Wednesday, March 26, 2008

Girlfriend's Gotta Gun

I went by Solomon Projects to check out photographer Nancy Floyd's show "She's Got a Gun." I had seen a couple of different images from this series at the ACP Portfolio Walk last year.

"Sharp Shooter Karen Bowker with Smith & Wesson Model 41, Santa Ana, California, 1994,2008"

Floyd, a professor at GSU, started the series in 1993 documenting woman who carry and use firearms under the three specific premises of "pleasure, power, and profession."

The show is in tandem with the release of her book under the same title. The book began as a photography project but as Floyd became more engrossed in the subject it expanded to include a telling of her personal story (she too enjoys the company of a gun) and the history of woman and guns in America since 1850.

This is one of the more odd shots, and for me, one of the more interesting in terms of composition. Or maybe it's just the inclusion of pink couches with a turquoise coffee table covered in guns that makes the word "odd" come to mind, but her living room does tell a larger story.

Katy Grannan, "Ghent, NY" 2000

I was reminded of Katy Grannan's "Model American" series in the similar approach towards taking portraits of people in their intimate environments accompanied by a trace of something askew or incongruous.

"Clair Sherwood with her Guns and her Grandmother's Guilt. Atlanta, Georgia, 1997. Sherwood's firearms: J. Stevens 12- and 20- gauge shotguns, .22- caliber H-D Military, and .22 caliber Wards Western Field no. 484, 2008."

In many ways I think this series reads like a research project or anthropological study. The long titles state the gun specifications in a concise, fact gathering way, and the images omit miscellaneous information not directly related to the woman or her firearm. Floyd also removes herself from these images (as much as any photographer can) and captures a very straight portrait. There is never a sense of Floyd finessing the viewer's interpretation of the subject. Unlike Grannan's work, which is seeped in insinuation, including weighty details that even the model may not be aware of, Floyd stays true to the subject, she is not pulling the strings but simply pressing the shutter (or dare I say, pulling the trigger?), and no doubt representing these women as they wish to be represented.

"Lily Mendoza with .380 Sig Sauer, On Target Shooting Range, Laguna Niguel, California." 1996, 2008.

Floyd's only apparent agenda in her approach towards these subjects is to capture a sense of pride and confidence in their portraits. The woman face the camera with no trace of fear, (the gun working its magic) resolute in their decision not play the victim, perhaps pleased with their own prowess. Floyd does not question the individual's attraction to the firearm within the photograph, but samples a large variety of women who use guns for different reasons (whether professionally or personally), and leaves it up to the viewer to survey the findings and make their own conclusions.
"Eleven-year old Vanessa Noble with 9mm Ruger P89 before her first Practical Shooting competition, On Target Shooting Range, Laguna Niguel, California." 1996, 2008.

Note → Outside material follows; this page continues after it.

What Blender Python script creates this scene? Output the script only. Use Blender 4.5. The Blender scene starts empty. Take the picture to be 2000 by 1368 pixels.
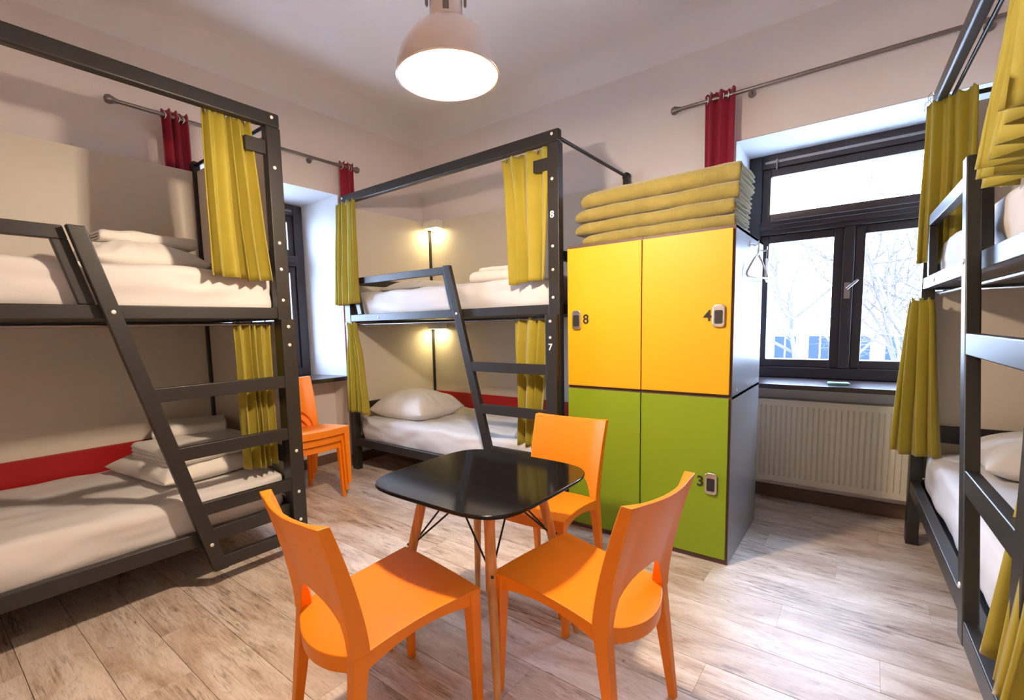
import bpy, bmesh, math, random
from mathutils import Vector, Matrix, noise as mnoise
PI = math.pi
R = math.radians
rnd = random.Random(7)
scene = bpy.context.scene
COL = scene.collection

# ------------------------------------------------------------------ camera
cam_d = bpy.data.cameras.new('camera')
cam = bpy.data.objects.new('camera', cam_d)
COL.objects.link(cam)
cam_d.sensor_fit = 'HORIZONTAL'
cam_d.sensor_width = 36.0
cam_d.lens = 933.0 / 2000.0 * 36.0
cam_d.shift_x = (1000 - 960) / 2000.0
cam_d.shift_y = (730 - 684) / 2000.0
cam_d.clip_start = 0.02
cam_d.clip_end = 300
CAM_H = 1.40
def cam_matrix(a, b, c):
    Ry = Matrix(((math.cos(a), 0, math.sin(a)), (0, 1, 0), (-math.sin(a), 0, math.cos(a))))
    Rx = Matrix(((1, 0, 0), (0, math.cos(b), -math.sin(b)), (0, math.sin(b), math.cos(b))))
    Rz = Matrix(((math.cos(c), -math.sin(c), 0), (math.sin(c), math.cos(c), 0), (0, 0, 1)))
    base = Matrix(((1, 0, 0), (0, 0, -1), (0, 1, 0)))
    m = Rz @ Rx @ Ry @ base
    r, u, bk = Vector(m[0]), -Vector(m[1]), -Vector(m[2])
    out = Matrix((r, u, bk)).transposed().to_4x4()
    out.translation = (0, 0, CAM_H)
    return out
cam.matrix_world = cam_matrix(0.670, 0.0985, -0.0225)
scene.camera = cam

# ------------------------------------------------------------------ world, exposure
SKY_COL = (0.55, 0.71, 1.0)
SKY_STRENGTH = 15.0
LAMP_COL = (1.0, 0.76, 0.57)
LAMP_W = 165.0
world = bpy.data.worlds.new('overcast_sky')
scene.world = world
world.use_nodes = True
bg = world.node_tree.nodes['Background']
bg.inputs[0].default_value = (*SKY_COL, 1)
bg.inputs[1].default_value = SKY_STRENGTH
vs = scene.view_settings
vs.view_transform = 'Standard'
vs.look = 'None'
vs.gamma = 1
vs.exposure = 1.63
vs.use_curve_mapping = False
try:
    scene.cycles.max_bounces = 8
    scene.cycles.diffuse_bounces = 5
    scene.cycles.transparent_max_bounces = 10
    scene.cycles.use_denoising = True
    scene.cycles.sample_clamp_indirect = 6.0
    scene.cycles.caustics_reflective = False
    scene.cycles.caustics_refractive = False
except Exception:
    pass
# window openings guide the daylight sampling
def portal(name, loc, normal, sx, sy):
    l = bpy.data.lights.new(name, 'AREA')
    l.shape = 'RECTANGLE'; l.size = sx; l.size_y = sy
    l.cycles.is_portal = True
    o = bpy.data.objects.new(name, l); COL.objects.link(o)
    o.matrix_world = Matrix.Translation(loc) @ Vector(normal).to_track_quat('-Z', 'Z').to_matrix().to_4x4()
portal('portal_right', (-0.15, 4.69, 1.83), (0, -1, 0), 1.36, 1.78)
portal('portal_left', (-4.84, 2.13, 1.83), (1, 0, 0), 1.36, 1.78)

# ------------------------------------------------------------------ materials
def srgb(r, g, b):
    f = lambda c: (c / 12.92 if c <= 0.04045 else ((c + 0.055) / 1.055) ** 2.4)
    return (f(r / 255), f(g / 255), f(b / 255))
def mat(name, col, rough=0.5, metal=0.0, var=0.0, vscale=20.0, bump=0.0, bscale=60.0, sheen=0.0, coat=0.0, spec=0.5, trans=0.0, stretch=None):
    m = bpy.data.materials.new(name); m.use_nodes = True
    nt = m.node_tree; n = nt.nodes; lk = nt.links
    p = n['Principled BSDF']
    p.inputs['Base Color'].default_value = (*col, 1)
    p.inputs['Roughness'].default_value = rough
    p.inputs['Metallic'].default_value = metal
    p.inputs['Specular IOR Level'].default_value = spec
    if sheen: p.inputs['Sheen Weight'].default_value = sheen; p.inputs['Sheen Roughness'].default_value = 0.4
    if coat: p.inputs['Coat Weight'].default_value = coat; p.inputs['Coat Roughness'].default_value = 0.05
    tc = n.new('ShaderNodeTexCoord'); mp = n.new('ShaderNodeMapping')
    lk.new(tc.outputs['Object'], mp.inputs[0])
    if stretch: mp.inputs['Scale'].default_value = stretch
    if var:
        nz = n.new('ShaderNodeTexNoise'); nz.inputs['Scale'].default_value = vscale; nz.inputs['Detail'].default_value = 4
        lk.new(mp.outputs[0], nz.inputs['Vector'])
        mx = n.new('ShaderNodeMix'); mx.data_type = 'RGBA'
        mx.inputs['A'].default_value = (*[c * (1 - var) for c in col], 1)
        mx.inputs['B'].default_value = (*[min(1, c * (1 + var)) for c in col], 1)
        lk.new(nz.outputs['Fac'], mx.inputs['Factor'])
        lk.new(mx.outputs['Result'], p.inputs['Base Color'])
    if bump:
        nb = n.new('ShaderNodeTexNoise'); nb.inputs['Scale'].default_value = bscale; nb.inputs['Detail'].default_value = 5
        lk.new(mp.outputs[0], nb.inputs['Vector'])
        bp = n.new('ShaderNodeBump'); bp.inputs['Strength'].default_value = bump; bp.inputs['Distance'].default_value = 0.01
        lk.new(nb.outputs['Fac'], bp.inputs['Height']); lk.new(bp.outputs[0], p.inputs['Normal'])
    if trans:
        tr = n.new('ShaderNodeBsdfTranslucent'); tr.inputs[0].default_value = (*col, 1)
        ms = n.new('ShaderNodeMixShader'); ms.inputs[0].default_value = trans
        out = n['Material Output']
        lk.new(p.outputs[0], ms.inputs[1]); lk.new(tr.outputs[0], ms.inputs[2]); lk.new(ms.outputs[0], out.inputs[0])
    return m
def emit(name, col, strength):
    m = bpy.data.materials.new(name); m.use_nodes = True
    p = m.node_tree.nodes['Principled BSDF']
    p.inputs['Base Color'].default_value = (*col, 1)
    p.inputs['Emission Color'].default_value = (*col, 1)
    p.inputs['Emission Strength'].default_value = strength
    return m
def glass_mat():
    m = bpy.data.materials.new('window_glass'); m.use_nodes = True
    nt = m.node_tree; n = nt.nodes; lk = nt.links
    n.remove(n['Principled BSDF'])
    t = n.new('ShaderNodeBsdfTransparent'); t.inputs[0].default_value = (0.96, 0.965, 0.98, 1)
    g = n.new('ShaderNodeBsdfGlossy'); g.inputs['Roughness'].default_value = 0.02
    lw = n.new('ShaderNodeLayerWeight'); lw.inputs[0].default_value = 0.5
    pw = n.new('ShaderNodeMath'); pw.operation = 'POWER'; pw.inputs[1].default_value = 5.0
    lk.new(lw.outputs['Facing'], pw.inputs[0])
    f = n.new('ShaderNodeMath'); f.operation = 'MULTIPLY_ADD'; f.inputs[1].default_value = 0.85; f.inputs[2].default_value = 0.03
    lk.new(pw.outputs[0], f.inputs[0])
    ms = n.new('ShaderNodeMixShader')
    lk.new(f.outputs[0], ms.inputs[0]); lk.new(t.outputs[0], ms.inputs[1]); lk.new(g.outputs[0], ms.inputs[2])
    lk.new(ms.outputs[0], n['Material Output'].inputs[0])
    return m
def plank_mat():
    m = bpy.data.materials.new('weathered_planks'); m.use_nodes = True
    nt = m.node_tree; n = nt.nodes; lk = nt.links
    p = n['Principled BSDF']
    tc = n.new('ShaderNodeTexCoord'); oi = n.new('ShaderNodeObjectInfo')
    mul = n.new('ShaderNodeMath'); mul.operation = 'MULTIPLY'; mul.inputs[1].default_value = 37.0
    lk.new(oi.outputs['Random'], mul.inputs[0])
    add = n.new('ShaderNodeVectorMath'); add.operation = 'ADD'
    lk.new(tc.outputs['Object'], add.inputs[0]); lk.new(mul.outputs[0], add.inputs[1])
    def noise(scale, detail, st, dist=0.0):
        mp = n.new('ShaderNodeMapping'); mp.inputs['Scale'].default_value = st
        lk.new(add.outputs[0], mp.inputs[0])
        z = n.new('ShaderNodeTexNoise'); z.inputs['Scale'].default_value = scale; z.inputs['Detail'].default_value = detail
        z.inputs['Roughness'].default_value = 0.62; z.inputs['Distortion'].default_value = dist
        lk.new(mp.outputs[0], z.inputs['Vector']); return z.outputs['Fac']
    def ramp(src, stops):
        r = n.new('ShaderNodeValToRGB'); lk.new(src, r.inputs[0])
        e = r.color_ramp.elements
        e[0].position, e[0].color = stops[0][0], (*stops[0][1], 1)
        e[1].position, e[1].color = stops[-1][0], (*stops[-1][1], 1)
        for pos, c in stops[1:-1]:
            k = e.new(pos); k.color = (*c, 1)
        return r.outputs[0]
    def mixc(kind, fac, a, b):
        x = n.new('ShaderNodeMix'); x.data_type = 'RGBA'; x.blend_type = kind
        if isinstance(fac, float): x.inputs['Factor'].default_value = fac
        else: lk.new(fac, x.inputs['Factor'])
        lk.new(a, x.inputs['A']); lk.new(b, x.inputs['B'])
        return x.outputs['Result']
    broad = ramp(noise(1.8, 6, (1.0, 3.2, 1.0), 0.8), [(0.26, srgb(164, 136, 114)), (0.40, srgb(210, 190, 170)), (0.58, srgb(238, 226, 212))])
    streak = ramp(noise(6.0, 9, (1.0, 13.0, 1.0), 1.1), [(0.37, (0.16, 0.11, 0.085)), (0.47, (0.74, 0.69, 0.65)), (0.57, (1, 1, 1))])
    where = ramp(noise(1.6, 5, (1.0, 2.4, 1.0), 1.0), [(0.45, (0.06, 0.06, 0.06)), (0.64, (1, 1, 1))])
    spots = ramp(noise(3.6, 10, (1.2, 3.8, 1.0), 2.4), [(0.27, (0.16, 0.11, 0.09)), (0.33, (0.74, 0.69, 0.64)), (0.42, (1, 1, 1))])
    fine = ramp(noise(22.0, 8, (1.0, 10.0, 1.0), 0.8), [(0.34, (0.62, 0.58, 0.55)), (0.50, (1, 1, 1))])
    tone = ramp(oi.outputs['Random'], [(0.0, (0.90, 0.885, 0.875)), (1.0, (1.0, 0.985, 0.97))])
    plain = n.new('ShaderNodeRGB'); plain.outputs[0].default_value = (1, 1, 1, 1)
    st = mixc('MIX', where, plain.outputs[0], streak)
    c = mixc('MULTIPLY', 0.9, broad, st)
    c = mixc('MULTIPLY', 0.85, c, spots)
    c = mixc('MULTIPLY', 0.7, c, fine)
    c = mixc('MULTIPLY', 1.0, c, tone)
    lk.new(c, p.inputs['Base Color'])
    p.inputs['Roughness'].default_value = 0.36
    p.inputs['Specular IOR Level'].default_value = 0.5
    bp = n.new('ShaderNodeBump'); bp.inputs['Strength'].default_value = 0.25; bp.inputs['Distance'].default_value = 0.004
    lk.new(noise(14.0, 7, (1.0, 12.0, 1.0), 0.8), bp.inputs['Height']); lk.new(bp.outputs[0], p.inputs['Normal'])
    return m
def wood_mat(name, c0, c1, rough=0.45):
    m = bpy.data.materials.new(name); m.use_nodes = True
    nt = m.node_tree; n = nt.nodes; lk = nt.links
    p = n['Principled BSDF']
    tc = n.new('ShaderNodeTexCoord'); mp = n.new('ShaderNodeMapping'); mp.inputs['Scale'].default_value = (30, 30, 2.2)
    lk.new(tc.outputs['Object'], mp.inputs[0])
    z = n.new('ShaderNodeTexNoise'); z.inputs['Scale'].default_value = 1.6; z.inputs['Detail'].default_value = 5
    lk.new(mp.outputs[0], z.inputs['Vector'])
    r = n.new('ShaderNodeValToRGB'); lk.new(z.outputs['Fac'], r.inputs[0])
    r.color_ramp.elements[0].color = (*c0, 1); r.color_ramp.elements[1].color = (*c1, 1)
    r.color_ramp.elements[0].position = 0.3; r.color_ramp.elements[1].position = 0.7
    lk.new(r.outputs[0], p.inputs['Base Color']); p.inputs['Roughness'].default_value = rough
    return m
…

There is a certain happy-go-lucky attitude in these images that seems at odds with the fact that these woman are clutching lethal weapons to the bosoms. I grew up in a family of hunters where guns were treated as common place but there was always a lingering hint of danger and need for caution. In many of these photographs the gun becomes a weightless object, held like a toy; a new conversation piece.

This CL cover is pretty hilarious and that's one big gun. There are excerpts from the book included in the article, with different woman explaining their motivations in acquiring a gun.

"Gail with .45 caliber Colt Gold Cup National Match, 1994, 2008"

Gail, Southern California, 1994

"...If trouble comes to me, I don't intend to just sit there or lay there screaming 'help me.' I'm going to grab, as fast as I can, for my loaded weapon. And believe me, I have made up my mind that in order to protect my life I will shoot to kill."

There is a definite element of gender play in these images. In each photograph the gun is held by the subject as if it is an extension of the body. The figure is never looking at the gun directly(acknowledgement of holding a foreign object) but instead the gun blends in, comfortably held in the subject's grip.

These close up, near the crotch, crops in the "Hand Series" hint at a different form of power play being invoked. Beyond photographing soldiers and cops, any woman holding a gun acquires a certain masculine strength that, as these photographs imply, have sexual undercurrents or a motivation to change cultural role playing. After all, Floyd met her group of gun-slingin' compatriots at a "ladies night," a sort of night out in drag, wielding a new weapon, flirting with a new authority. There is a certain sexual attraction to dominance, strength, and risk and these photographs survey a group of woman confident in their assertion of it.

Go check out the show. Up at Solomon Projects until April 12th 2008.
Update: Show extended until May 3rd 2008 with a second artist talk/book signing to take place on Wednesday, April 23rd at 6:30pm.